Lilith Likes to Watch - Animated April Part 2 - Heavy Metal

Welcome back to Animated April where we discuss classic animation for adults. Today, louder and nastier than ever...Heavy Metal!


Title: Heavy Metal
Year: 1981
Starring: John Candy, Eugene Levy, Roger Bumpass
Director: Gerald Potterton
Synopsis: A glowing green orb - which embodies ultimate evil - terrorizes a young girl with an anthology of bizarre and fantastic stories of dark fantasy, eroticism and horror.
Lilith's Notes: It's fucking Heavy Metal, fuck you.

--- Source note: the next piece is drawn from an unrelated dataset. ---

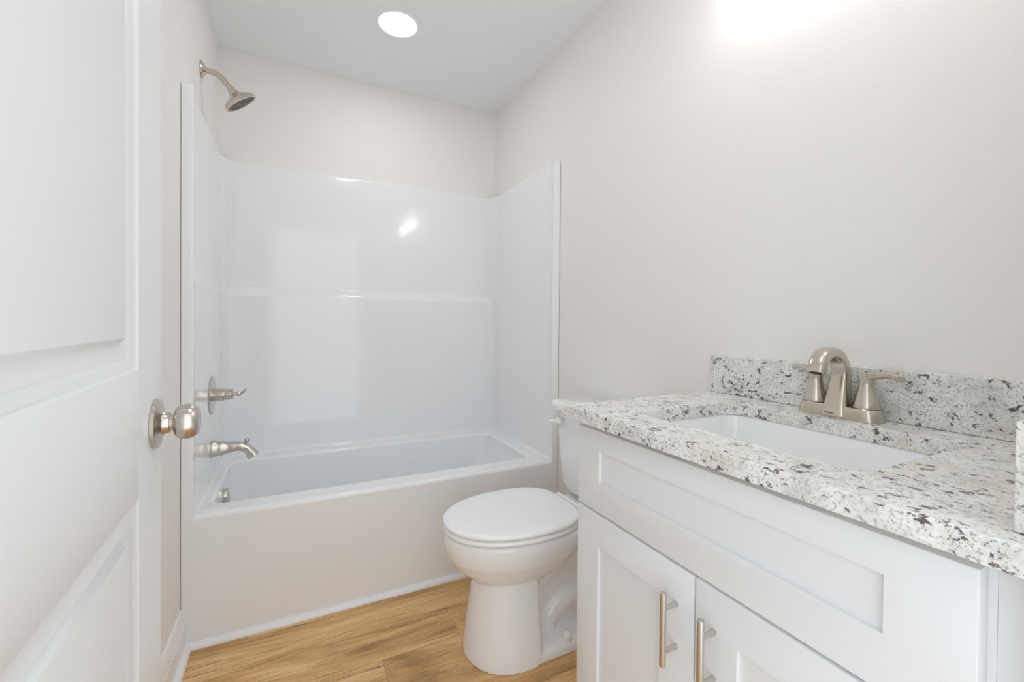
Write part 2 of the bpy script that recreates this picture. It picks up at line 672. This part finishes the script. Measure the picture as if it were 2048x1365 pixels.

"You stand here accused of 12 counts of murder in the 1st degree, 14 counts of armed theft of Federation property, 22 counts of piracy in high space, 18 counts of fraud, 37 counts of rape...and one moving violation."

With the release of LOVE, DEATH +ROBOTS, you might have heard the name Heavy Metal bandied about. LOVE, DEATH +ROBOTS was originally conceived as a re-imagining of Heavy Metal for the 2019 crowd. I can't help but wonder how much of the 2019 crowd knows that this movie exists.

In the Duat household? This movie is a family movie!

When I was a kid, we had something called Super Channel, which was a premium package of TV channels with different movies every month. It came with it's own personal TV Guide. I realize I'm saying words that are basically extinct now, think of the TV Guide as that little schedule thing on your digital TV box or the sidebar in r/Television, but in magazine form, with ratings, synopsis and sometimes pictures. In the Super Channel guide was listing for Heavy Metal, but the final airing of the movie had already passed. But, it was also being released on home video.

So, naturally I acquired a copy, and watched it. Then I watched it again and again through the years. For a short while, in my mid-teens, this was my favourite movie.

I've watched it when it's aired on television, I've watched it on tape, on DVD, I've watched it when home sick, when bored, I own the soundtrack and the CD is so well worn that it's scratched to shit and skips like a little girl.

I have foisted this movie onto family, friends, and significant others. This is one of my Deal Breaker movies. If you do not like this movie or at least the soundtrack, then we can never be more than casual acquaintances.

Admittedly it's been years since I've watched it. For obvious reasons, I felt it was time to revisit it.

So, does it hold up?

Eeeehhh?

It's adolescent, juvenile, sophomoric, dated, chauvinistic, uneven and damn soft core by today's standards. Some of the animation and rotoscoping is clunky. Yet, once those first few musical notes float from the speakers, I'm filled with nostalgia.

Heavy Metal is a little like Pac-Man. Innovative in it's time but quaint now.

Ask anyone and probably their favourite, or at least most memorable short is the least sexy one of them, B-17. The animation is great, the atmosphere is chilling and the sound editing is pretty masterful for the era. For the longest time it was my least favourite. Mostly because this is not what I signed up for. I wanted cartoon sex, damnit! But I've come to appreciate it.

My least favourite short is probably the first official one, Harry Canyon. It's gritty and grimy with unsympathetic characters and wastes a Stevie Nicks song. But it sets the tone for the rest of the movie pretty well, and features the most amazing Blue Oyster Cult song this side of Don't Fear (The Reaper).

I feel I'm probably the only person who's favourite story is actually Captain Sternn. It's a simple, funny story with a great featured song, and very well written with a lot of quotable lines. I often find myself saying, "Relax, Charlie, I got an angle." for no reason. Also, it looks damn good in the same way Sonnie's Edge from LOVE, DEATH + ROBOTS does. The characters are caricatures so the movements flow better than the rotoscoped stuff from, say, the opening animation from Heavy Metal. The stretch-and-bend technique is welcomed, especially since it's sandwiched between a lot of semi-realism.

What makes Heavy Metal work in a way that LOVE, DEATH + ROBOTS doesn't is that it's short. It's short. It's a clean, tight hour and 30 minutes. No story drags on too long, or looks for excuses to linger, not even when it's trying to show off the animation techniques or turn itself into a music video. You're not exhausted by the end. Maybe a bit grimy, but not exhausted.

I hope you seek out this movie, if only to feel educated in your animated smut history.